Language: Urdu
Source: Period source of 1886

Description

Shikārgar is a name given to a style of sword with chiseled hunting scenes on its blade. It is derived off the word shikār (شکار) which specifically means hunting by means of the chase, and gār (گار); Doer, agent.  It appears among others in Hendley's work of 1884.1

Most shikārgar are of the talwar or shamshir style with narrow, curved blades, but sometimes kirach or other types are seen.

 

Metropolitan Museum shikargar

A north Indian shikārgar.
Metropolitan Museum accession number 36.25.1506a, b.
Provenance: Oldman, Stone.

 

Origin of the term

From the Persian

Shikār (شکار); Prey, game; the chase, hunting; plunder, booty, pillage, rapine, spoil; perquisites; (in comp.) hunting, seizing, as jān-shikār "a ravisher of hearts" (see also جان شکر); — shikār shudan, To be taken captive, to be seized; — shikār zadan, To kill game; — shikār kardan, ba-shikār raftan, To hunt, to take for a hunt.2

-Francis Joseph Steingass, 1892

 

In old Urdu-English dictionaries

Shikār (شکار) means; 1. Hunting, chase. 2. Prey, game. 3. Plunder. 4. Perquisites.
Gār (گار) Doer, agent. Shikār-gāh (شکارگاه); Place for hunting in, chase.3

-John Shakespear, 1834

 

 

Notes
1. See for example a piece owned by the Maharajah of Jeypore, drawings of which are published in Hendley; Memorials of the Jeypore Exhibition 1883. Volume 1. Industrial Art.
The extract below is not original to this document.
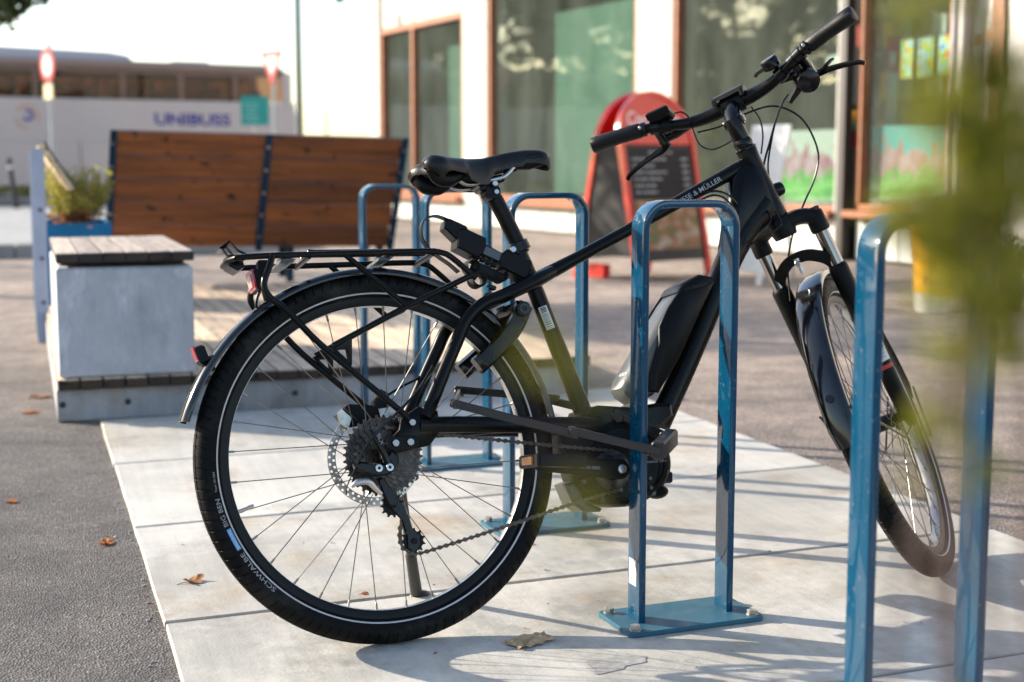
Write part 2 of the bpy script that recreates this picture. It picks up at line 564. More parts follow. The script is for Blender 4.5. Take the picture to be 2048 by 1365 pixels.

Plate X.
2. Steingass, Francis Joseph. A comprehensive Persian-English dictionary, including the Arabic words and phrases to be met with in Persian literature. London: Routledge & K. Paul, 1892.

3. Shakespear, John. A dictionary, Hindustani and English: with a copious index, fitting the work to serve, also, as a dictionary of English and Hindustani. 3rd ed., much enl. London: Printed for the author by J.L. Cox and Son: Sold by Parbury, Allen, & Co., 1834.